Feeling right at home

From the number of people I see gazing into estate agents' windows, who like me are probably not in the market for another house move, I guess I'm not alone in being nosy about other people's homes. But I wonder how many are as interested as I am in the gardens surrounding them. It's rare to find the garden mentioned as a particular selling point and even rarer to see 'beautiful south facing garden' as I did recently. I think that the orientation of the garden is very important, but not long ago I saw a new client for the first time who had no idea which way her back garden faced and on showing her with a compass she was horrified to find it was north east, so surrounded by very tall buildings, only in mid summer would the sun shine directly into her garden.
For a sun worshipper or lavender lover this would have been a disaster but as it turned out that she didn't like to sit in the sun and her favourite plant was Alchemilla mollis then thankfully my visit ended well.

In most gardens, as the sun moves around it, we can move our spots to sit and benches strategically placed in a few locations not only give us different views but also the choice to be in light or shade.
Our plants unfortunately have to put up with what they've been given and all too often planting is a case of looking for a gap and sticking it in which at best only gives the poor plant a fifty/ fifty chance of survival.

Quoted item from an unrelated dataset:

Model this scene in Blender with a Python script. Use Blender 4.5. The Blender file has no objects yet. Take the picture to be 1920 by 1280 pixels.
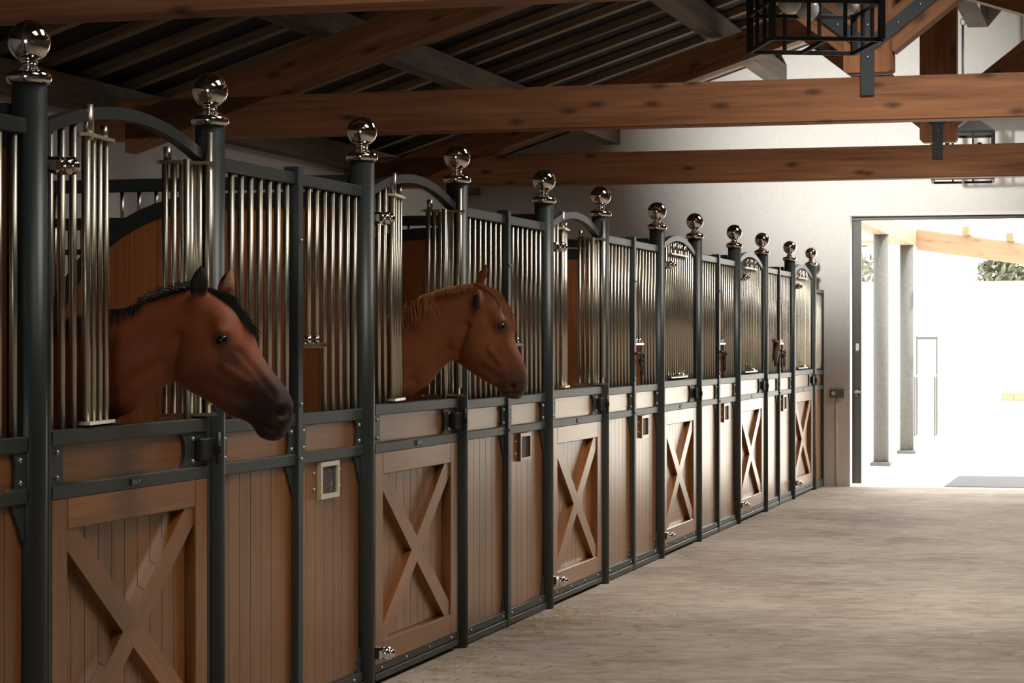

It's good for plant sales of course when we buy a replacement but it's entirely possible to avoid the guesswork and buy appropriate plants for the conditions we have and embrace the philosophy of putting the right plant in the right place.

The first rule of green fingers is to make an honest appraisal of our garden and consider which plant's tastes we might best accommodate, like lavender, thyme and sage from dry and sunny Provence, rhododenrons and camellias from the misty forests of Asia, grasses from the open prairies of America or should it be bluebells, wood anemones and wild garlic from under the opening canopy of a British woodland.

Although impulse buying plants is very tempting, for just a bit of consideration they really will repay our thoughtfulness and just as we do, they settle best, grow well and thrive where they feel most at home.